The late prime minister's son, Minister without Portfolio Benny Begin, was correct in describing a law that would provide retroactive approval for settlements built on privately-owned Palestinian land as "delusional and unconstitutional." Beyond that however, such legislation, if it passes, would cause immeasurable damage to the State of Israel and the Jewish people's just national battle.

There may be room for special arrangements here or there, where people acted in good faith, but the significance of a comprehensive law on the issue involves not only retroactive approval of what was done in the past. It would also signal to absolutely everyone that the State of Israel is not protecting the property rights of the Palestinians in Judea and Samaria.

And Benny Begin, who needs no lessons from other Likud cabinet ministers or Knesset members on what love of the Land of Israel is, understands this. I am also convinced that Prime Minister Benjamin Netanyahu understands it, too.

At the same time, Israel must prove to the world that the conduct of IDF soldiers and their commanders in Judea and Samaria is impeccable. It must be part of our heart and soul, and IDF Chief of Staff Benny Gantz understood this when he correctly decided to dismiss Lt. Col. Shalom Eisner after he struck a foreign activist in the face in a confrontation in the Jordan Valley.

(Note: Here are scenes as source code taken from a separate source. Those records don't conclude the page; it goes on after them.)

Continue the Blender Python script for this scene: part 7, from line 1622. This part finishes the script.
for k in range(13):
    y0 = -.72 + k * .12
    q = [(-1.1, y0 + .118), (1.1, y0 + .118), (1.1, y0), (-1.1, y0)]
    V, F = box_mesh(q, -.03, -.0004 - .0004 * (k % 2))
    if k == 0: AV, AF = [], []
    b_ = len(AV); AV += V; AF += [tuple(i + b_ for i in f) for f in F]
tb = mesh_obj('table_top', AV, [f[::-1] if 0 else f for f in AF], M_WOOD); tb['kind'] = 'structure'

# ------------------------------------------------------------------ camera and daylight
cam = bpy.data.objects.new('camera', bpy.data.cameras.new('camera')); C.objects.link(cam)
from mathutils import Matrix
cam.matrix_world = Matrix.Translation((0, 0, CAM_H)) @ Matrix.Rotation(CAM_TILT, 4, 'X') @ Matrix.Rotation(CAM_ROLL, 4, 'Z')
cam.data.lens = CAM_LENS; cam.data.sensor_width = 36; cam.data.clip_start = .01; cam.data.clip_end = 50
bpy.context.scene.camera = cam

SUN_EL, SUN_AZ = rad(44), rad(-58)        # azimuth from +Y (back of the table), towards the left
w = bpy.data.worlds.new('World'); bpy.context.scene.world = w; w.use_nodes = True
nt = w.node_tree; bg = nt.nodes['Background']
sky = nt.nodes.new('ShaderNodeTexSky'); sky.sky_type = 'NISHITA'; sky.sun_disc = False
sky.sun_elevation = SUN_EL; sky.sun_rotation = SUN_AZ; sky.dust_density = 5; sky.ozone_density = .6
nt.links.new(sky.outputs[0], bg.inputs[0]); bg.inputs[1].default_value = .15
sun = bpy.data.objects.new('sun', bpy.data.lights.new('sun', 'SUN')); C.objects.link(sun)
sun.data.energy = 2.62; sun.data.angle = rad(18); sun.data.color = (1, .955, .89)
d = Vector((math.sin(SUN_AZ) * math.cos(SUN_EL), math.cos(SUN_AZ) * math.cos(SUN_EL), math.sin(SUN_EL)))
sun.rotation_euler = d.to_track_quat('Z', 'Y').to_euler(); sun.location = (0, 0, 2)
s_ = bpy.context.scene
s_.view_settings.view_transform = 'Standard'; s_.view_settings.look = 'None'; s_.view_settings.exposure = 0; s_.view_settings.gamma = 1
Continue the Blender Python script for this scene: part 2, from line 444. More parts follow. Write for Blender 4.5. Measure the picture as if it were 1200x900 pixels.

The villain of the case is not Eisner, whose motivations are understandable and whom we can feel sorry for, but rather the voices on the right who said that Eisner deserved a medal for "carrying out the mission." They also had the chutzpah to take Gantz to task for his purported ethical failure.

Does the State of Israel wish to project to the world that this is how the IDF carries out its missions? We are lucky to have Benny Begin and Benny Gantz.